> **Exercise description**
Stop after the line with "-0.50, 0.52)).to_track_quat('Z', 'Y').to_euler()": repeat exactly every line before it, beginning with the first, and that line itself.

> **Data lines**
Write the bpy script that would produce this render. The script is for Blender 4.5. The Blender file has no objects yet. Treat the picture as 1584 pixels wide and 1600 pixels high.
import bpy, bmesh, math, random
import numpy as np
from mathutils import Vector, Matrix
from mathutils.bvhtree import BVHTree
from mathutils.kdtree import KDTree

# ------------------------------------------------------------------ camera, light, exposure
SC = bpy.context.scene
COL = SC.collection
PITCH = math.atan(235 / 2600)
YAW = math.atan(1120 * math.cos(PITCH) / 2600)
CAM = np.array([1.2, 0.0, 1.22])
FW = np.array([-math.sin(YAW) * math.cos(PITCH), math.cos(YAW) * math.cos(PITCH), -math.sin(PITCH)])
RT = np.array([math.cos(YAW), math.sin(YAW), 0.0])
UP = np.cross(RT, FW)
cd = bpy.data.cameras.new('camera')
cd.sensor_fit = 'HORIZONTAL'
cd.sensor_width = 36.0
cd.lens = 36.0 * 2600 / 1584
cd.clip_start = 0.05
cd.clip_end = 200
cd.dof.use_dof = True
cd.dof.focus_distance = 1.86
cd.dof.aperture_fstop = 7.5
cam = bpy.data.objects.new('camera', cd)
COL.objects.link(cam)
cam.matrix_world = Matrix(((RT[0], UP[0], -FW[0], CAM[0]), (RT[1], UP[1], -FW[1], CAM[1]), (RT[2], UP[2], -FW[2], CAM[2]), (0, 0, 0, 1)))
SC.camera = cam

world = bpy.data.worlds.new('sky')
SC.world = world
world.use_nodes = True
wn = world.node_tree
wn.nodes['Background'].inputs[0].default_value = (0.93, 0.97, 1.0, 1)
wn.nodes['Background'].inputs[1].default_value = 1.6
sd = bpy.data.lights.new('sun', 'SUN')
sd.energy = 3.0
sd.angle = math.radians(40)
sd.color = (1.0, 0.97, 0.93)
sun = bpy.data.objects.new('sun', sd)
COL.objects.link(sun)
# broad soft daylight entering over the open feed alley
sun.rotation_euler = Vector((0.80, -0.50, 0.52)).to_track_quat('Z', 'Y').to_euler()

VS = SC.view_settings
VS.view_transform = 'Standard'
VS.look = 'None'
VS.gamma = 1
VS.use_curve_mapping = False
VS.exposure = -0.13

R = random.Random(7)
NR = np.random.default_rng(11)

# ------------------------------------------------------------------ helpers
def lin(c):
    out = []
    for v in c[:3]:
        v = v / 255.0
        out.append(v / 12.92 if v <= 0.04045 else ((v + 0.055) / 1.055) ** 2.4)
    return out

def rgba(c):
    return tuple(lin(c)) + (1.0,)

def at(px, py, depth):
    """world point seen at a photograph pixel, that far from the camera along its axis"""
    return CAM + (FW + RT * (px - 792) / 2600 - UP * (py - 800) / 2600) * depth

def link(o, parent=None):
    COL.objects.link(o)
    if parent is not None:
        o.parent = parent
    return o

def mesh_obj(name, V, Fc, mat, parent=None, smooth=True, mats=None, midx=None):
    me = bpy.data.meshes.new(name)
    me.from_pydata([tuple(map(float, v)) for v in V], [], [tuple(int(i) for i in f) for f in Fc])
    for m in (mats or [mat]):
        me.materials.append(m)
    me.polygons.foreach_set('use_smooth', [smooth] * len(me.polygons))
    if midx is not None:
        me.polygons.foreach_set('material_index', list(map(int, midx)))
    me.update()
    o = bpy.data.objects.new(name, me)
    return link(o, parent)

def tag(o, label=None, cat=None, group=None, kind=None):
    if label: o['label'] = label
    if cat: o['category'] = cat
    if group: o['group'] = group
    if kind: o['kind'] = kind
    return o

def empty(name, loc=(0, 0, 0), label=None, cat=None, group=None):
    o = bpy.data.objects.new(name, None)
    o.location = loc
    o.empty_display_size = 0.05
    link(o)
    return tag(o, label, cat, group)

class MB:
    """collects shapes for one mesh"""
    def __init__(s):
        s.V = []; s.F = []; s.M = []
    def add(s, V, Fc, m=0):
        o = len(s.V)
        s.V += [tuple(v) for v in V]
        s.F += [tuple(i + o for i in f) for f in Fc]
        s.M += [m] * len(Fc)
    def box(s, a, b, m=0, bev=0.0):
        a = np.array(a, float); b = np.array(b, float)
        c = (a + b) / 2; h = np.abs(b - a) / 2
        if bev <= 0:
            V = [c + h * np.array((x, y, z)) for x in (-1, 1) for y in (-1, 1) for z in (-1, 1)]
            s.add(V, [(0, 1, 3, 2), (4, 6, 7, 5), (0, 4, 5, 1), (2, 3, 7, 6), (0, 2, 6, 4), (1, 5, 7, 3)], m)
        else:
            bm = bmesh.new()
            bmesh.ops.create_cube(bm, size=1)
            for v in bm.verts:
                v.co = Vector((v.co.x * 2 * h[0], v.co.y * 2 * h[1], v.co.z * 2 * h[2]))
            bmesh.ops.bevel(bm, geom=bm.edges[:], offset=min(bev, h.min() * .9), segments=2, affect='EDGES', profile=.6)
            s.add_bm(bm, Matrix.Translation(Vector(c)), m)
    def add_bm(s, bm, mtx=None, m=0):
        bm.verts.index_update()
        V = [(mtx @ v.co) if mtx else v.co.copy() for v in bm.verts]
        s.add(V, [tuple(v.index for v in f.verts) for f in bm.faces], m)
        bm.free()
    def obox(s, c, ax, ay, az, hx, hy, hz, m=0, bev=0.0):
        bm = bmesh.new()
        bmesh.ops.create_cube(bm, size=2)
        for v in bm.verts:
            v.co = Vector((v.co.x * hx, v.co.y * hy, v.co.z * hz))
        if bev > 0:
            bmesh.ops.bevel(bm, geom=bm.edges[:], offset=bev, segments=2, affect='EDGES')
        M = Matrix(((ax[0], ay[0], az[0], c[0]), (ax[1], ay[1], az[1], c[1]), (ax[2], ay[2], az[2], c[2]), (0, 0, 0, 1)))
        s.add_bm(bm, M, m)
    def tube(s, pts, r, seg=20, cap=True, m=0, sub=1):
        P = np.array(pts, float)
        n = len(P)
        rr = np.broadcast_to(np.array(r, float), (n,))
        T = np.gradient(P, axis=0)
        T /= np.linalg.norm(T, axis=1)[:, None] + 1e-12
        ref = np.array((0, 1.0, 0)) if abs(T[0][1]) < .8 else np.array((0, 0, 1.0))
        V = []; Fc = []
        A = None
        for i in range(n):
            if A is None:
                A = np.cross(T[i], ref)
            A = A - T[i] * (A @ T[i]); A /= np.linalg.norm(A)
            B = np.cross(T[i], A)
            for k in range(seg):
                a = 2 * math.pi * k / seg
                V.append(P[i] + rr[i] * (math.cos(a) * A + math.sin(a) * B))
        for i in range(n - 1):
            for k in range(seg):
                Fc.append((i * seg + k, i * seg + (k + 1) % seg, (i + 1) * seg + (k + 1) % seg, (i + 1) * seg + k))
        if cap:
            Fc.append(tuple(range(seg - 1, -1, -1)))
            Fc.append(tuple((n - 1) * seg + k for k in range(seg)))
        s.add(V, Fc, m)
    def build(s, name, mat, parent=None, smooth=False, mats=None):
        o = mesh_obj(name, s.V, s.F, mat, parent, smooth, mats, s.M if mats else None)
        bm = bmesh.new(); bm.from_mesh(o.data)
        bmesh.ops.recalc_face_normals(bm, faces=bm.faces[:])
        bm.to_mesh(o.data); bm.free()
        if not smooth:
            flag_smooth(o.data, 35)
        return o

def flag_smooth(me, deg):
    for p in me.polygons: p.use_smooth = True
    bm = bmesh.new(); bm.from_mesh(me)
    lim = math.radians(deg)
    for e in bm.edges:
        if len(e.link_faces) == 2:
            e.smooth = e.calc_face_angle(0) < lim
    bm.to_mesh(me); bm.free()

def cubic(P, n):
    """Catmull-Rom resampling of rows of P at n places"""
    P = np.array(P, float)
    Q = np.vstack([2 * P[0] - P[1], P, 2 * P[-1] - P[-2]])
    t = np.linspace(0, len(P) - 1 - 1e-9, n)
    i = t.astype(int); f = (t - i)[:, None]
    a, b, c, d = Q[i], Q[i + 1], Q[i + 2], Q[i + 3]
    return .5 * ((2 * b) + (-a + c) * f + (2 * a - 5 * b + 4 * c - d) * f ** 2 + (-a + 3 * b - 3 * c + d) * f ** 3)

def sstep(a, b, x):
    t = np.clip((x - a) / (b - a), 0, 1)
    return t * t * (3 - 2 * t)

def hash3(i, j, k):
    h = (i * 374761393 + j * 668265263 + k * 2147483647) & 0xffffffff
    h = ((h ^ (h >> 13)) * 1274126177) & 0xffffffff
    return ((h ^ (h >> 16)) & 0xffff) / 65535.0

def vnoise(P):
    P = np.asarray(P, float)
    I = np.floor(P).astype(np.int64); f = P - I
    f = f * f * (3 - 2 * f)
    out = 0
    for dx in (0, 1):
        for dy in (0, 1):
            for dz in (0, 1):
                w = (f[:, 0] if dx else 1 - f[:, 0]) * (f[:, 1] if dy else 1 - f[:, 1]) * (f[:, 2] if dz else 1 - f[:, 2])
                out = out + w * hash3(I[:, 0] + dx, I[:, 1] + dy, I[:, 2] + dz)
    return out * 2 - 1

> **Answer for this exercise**
Write the bpy script that would produce this render. The script is for Blender 4.5. The Blender file has no objects yet. Treat the picture as 1584 pixels wide and 1600 pixels high.
import bpy, bmesh, math, random
import numpy as np
from mathutils import Vector, Matrix
from mathutils.bvhtree import BVHTree
from mathutils.kdtree import KDTree

# ------------------------------------------------------------------ camera, light, exposure
SC = bpy.context.scene
COL = SC.collection
PITCH = math.atan(235 / 2600)
YAW = math.atan(1120 * math.cos(PITCH) / 2600)
CAM = np.array([1.2, 0.0, 1.22])
FW = np.array([-math.sin(YAW) * math.cos(PITCH), math.cos(YAW) * math.cos(PITCH), -math.sin(PITCH)])
RT = np.array([math.cos(YAW), math.sin(YAW), 0.0])
UP = np.cross(RT, FW)
cd = bpy.data.cameras.new('camera')
cd.sensor_fit = 'HORIZONTAL'
cd.sensor_width = 36.0
cd.lens = 36.0 * 2600 / 1584
cd.clip_start = 0.05
cd.clip_end = 200
cd.dof.use_dof = True
cd.dof.focus_distance = 1.86
cd.dof.aperture_fstop = 7.5
cam = bpy.data.objects.new('camera', cd)
COL.objects.link(cam)
cam.matrix_world = Matrix(((RT[0], UP[0], -FW[0], CAM[0]), (RT[1], UP[1], -FW[1], CAM[1]), (RT[2], UP[2], -FW[2], CAM[2]), (0, 0, 0, 1)))
SC.camera = cam

world = bpy.data.worlds.new('sky')
SC.world = world
world.use_nodes = True
wn = world.node_tree
wn.nodes['Background'].inputs[0].default_value = (0.93, 0.97, 1.0, 1)
wn.nodes['Background'].inputs[1].default_value = 1.6
sd = bpy.data.lights.new('sun', 'SUN')
sd.energy = 3.0
sd.angle = math.radians(40)
sd.color = (1.0, 0.97, 0.93)
sun = bpy.data.objects.new('sun', sd)
COL.objects.link(sun)
# broad soft daylight entering over the open feed alley
sun.rotation_euler = Vector((0.80, -0.50, 0.52)).to_track_quat('Z', 'Y').to_euler()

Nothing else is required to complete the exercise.